─── DATA BLOCK ───

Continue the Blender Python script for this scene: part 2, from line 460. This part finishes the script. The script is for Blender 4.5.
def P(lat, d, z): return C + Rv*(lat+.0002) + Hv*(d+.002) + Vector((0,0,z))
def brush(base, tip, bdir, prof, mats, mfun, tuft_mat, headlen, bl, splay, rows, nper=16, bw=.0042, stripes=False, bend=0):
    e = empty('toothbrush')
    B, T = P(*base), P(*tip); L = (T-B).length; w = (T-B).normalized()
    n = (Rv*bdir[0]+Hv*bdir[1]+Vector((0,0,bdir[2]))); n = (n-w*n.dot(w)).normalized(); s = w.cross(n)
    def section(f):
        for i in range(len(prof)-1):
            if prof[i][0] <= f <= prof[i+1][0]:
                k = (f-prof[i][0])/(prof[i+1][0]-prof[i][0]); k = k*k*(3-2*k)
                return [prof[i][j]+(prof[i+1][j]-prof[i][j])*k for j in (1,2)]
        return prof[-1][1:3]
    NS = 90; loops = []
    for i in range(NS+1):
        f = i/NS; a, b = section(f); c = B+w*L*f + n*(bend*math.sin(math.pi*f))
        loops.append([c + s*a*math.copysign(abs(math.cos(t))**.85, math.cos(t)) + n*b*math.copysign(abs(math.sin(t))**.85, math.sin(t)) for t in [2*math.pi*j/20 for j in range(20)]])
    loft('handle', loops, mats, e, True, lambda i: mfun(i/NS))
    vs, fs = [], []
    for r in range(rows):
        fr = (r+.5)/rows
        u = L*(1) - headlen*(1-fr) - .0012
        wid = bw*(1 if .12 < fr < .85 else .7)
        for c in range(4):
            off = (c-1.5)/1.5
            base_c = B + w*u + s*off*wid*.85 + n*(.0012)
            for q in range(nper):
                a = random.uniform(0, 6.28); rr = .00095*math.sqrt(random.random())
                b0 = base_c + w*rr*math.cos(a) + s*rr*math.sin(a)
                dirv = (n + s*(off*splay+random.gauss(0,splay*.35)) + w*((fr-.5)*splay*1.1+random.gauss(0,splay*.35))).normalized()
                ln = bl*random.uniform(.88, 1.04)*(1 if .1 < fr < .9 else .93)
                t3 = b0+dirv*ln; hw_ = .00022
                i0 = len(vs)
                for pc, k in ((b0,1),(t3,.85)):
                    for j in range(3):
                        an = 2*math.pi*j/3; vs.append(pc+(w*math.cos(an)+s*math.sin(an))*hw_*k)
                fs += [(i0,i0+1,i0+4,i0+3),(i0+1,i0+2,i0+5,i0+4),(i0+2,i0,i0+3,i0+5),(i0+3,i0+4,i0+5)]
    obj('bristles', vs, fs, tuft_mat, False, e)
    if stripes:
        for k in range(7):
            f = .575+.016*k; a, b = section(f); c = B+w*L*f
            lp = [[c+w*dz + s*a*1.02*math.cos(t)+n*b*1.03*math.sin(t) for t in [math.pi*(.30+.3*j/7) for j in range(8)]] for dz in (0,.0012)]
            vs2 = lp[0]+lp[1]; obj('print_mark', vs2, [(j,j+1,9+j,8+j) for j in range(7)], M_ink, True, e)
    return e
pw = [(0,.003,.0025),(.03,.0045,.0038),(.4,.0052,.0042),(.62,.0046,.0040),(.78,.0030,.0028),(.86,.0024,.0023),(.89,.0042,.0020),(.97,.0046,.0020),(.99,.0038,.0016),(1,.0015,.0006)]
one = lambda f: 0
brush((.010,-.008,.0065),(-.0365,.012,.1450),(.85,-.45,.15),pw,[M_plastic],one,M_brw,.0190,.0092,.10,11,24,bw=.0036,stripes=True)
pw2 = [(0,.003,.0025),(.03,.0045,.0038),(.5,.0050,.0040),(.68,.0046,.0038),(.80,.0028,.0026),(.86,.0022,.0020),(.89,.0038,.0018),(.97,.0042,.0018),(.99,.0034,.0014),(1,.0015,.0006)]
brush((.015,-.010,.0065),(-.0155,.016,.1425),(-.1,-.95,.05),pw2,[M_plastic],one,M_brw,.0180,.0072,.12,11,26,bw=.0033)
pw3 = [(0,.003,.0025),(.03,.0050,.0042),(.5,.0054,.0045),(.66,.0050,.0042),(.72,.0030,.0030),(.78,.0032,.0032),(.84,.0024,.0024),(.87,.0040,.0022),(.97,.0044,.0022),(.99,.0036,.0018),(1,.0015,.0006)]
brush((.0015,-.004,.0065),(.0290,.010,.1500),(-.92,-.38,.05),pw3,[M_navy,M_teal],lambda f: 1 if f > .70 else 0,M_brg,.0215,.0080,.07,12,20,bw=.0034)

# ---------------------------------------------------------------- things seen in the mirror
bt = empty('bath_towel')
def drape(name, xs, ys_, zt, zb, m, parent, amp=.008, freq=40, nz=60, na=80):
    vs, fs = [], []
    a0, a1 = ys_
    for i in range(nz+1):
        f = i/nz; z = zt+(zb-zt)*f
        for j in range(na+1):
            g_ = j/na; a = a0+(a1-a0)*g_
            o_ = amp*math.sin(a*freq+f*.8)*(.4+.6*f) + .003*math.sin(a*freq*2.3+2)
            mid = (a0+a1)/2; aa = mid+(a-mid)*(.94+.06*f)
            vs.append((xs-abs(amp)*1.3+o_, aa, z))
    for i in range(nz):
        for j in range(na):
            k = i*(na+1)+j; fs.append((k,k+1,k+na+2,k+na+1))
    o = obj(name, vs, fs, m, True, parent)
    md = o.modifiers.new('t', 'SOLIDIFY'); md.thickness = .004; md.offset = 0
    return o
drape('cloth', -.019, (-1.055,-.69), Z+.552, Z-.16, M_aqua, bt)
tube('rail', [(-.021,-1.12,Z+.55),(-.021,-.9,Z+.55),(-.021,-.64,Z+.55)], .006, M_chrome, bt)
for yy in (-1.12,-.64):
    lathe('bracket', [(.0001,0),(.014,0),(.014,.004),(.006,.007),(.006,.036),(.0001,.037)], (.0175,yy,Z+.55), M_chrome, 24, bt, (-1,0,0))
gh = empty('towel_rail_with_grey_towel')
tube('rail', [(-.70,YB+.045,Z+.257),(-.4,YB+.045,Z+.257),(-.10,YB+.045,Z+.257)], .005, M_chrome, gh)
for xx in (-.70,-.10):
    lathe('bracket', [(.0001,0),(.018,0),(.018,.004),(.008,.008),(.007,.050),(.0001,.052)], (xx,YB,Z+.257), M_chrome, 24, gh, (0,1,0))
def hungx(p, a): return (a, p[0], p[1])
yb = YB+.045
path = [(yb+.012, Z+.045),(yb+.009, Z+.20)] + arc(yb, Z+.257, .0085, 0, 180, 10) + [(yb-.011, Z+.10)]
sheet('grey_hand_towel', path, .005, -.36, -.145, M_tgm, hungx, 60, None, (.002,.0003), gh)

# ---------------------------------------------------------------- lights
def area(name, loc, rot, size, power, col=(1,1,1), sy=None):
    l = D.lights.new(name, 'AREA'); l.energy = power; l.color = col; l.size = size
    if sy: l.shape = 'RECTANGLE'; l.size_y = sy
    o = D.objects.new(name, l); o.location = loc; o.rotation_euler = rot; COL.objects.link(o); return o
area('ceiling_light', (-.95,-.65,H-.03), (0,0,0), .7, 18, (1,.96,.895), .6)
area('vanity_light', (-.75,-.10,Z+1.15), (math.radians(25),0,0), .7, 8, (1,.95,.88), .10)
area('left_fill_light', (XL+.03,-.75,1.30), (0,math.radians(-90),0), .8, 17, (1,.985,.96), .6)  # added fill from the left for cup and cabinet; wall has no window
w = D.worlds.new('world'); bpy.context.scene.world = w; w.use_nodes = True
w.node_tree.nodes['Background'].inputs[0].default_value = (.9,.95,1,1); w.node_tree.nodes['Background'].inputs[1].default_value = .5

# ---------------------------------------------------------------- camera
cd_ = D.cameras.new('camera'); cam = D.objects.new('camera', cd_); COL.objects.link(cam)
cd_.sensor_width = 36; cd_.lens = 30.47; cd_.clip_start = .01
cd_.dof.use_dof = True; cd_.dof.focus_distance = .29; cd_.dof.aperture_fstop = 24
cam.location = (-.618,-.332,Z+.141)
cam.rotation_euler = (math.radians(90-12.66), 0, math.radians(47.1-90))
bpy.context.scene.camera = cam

───

■ STATED TASK:
Check each line above for the string "scene" and show the ones that have it.

■ IN RESPONSE:
Continue the Blender Python script for this scene: part 2, from line 460. This part finishes the script. The script is for Blender 4.5.
w = D.worlds.new('world'); bpy.context.scene.world = w; w.use_nodes = True
bpy.context.scene.camera = cam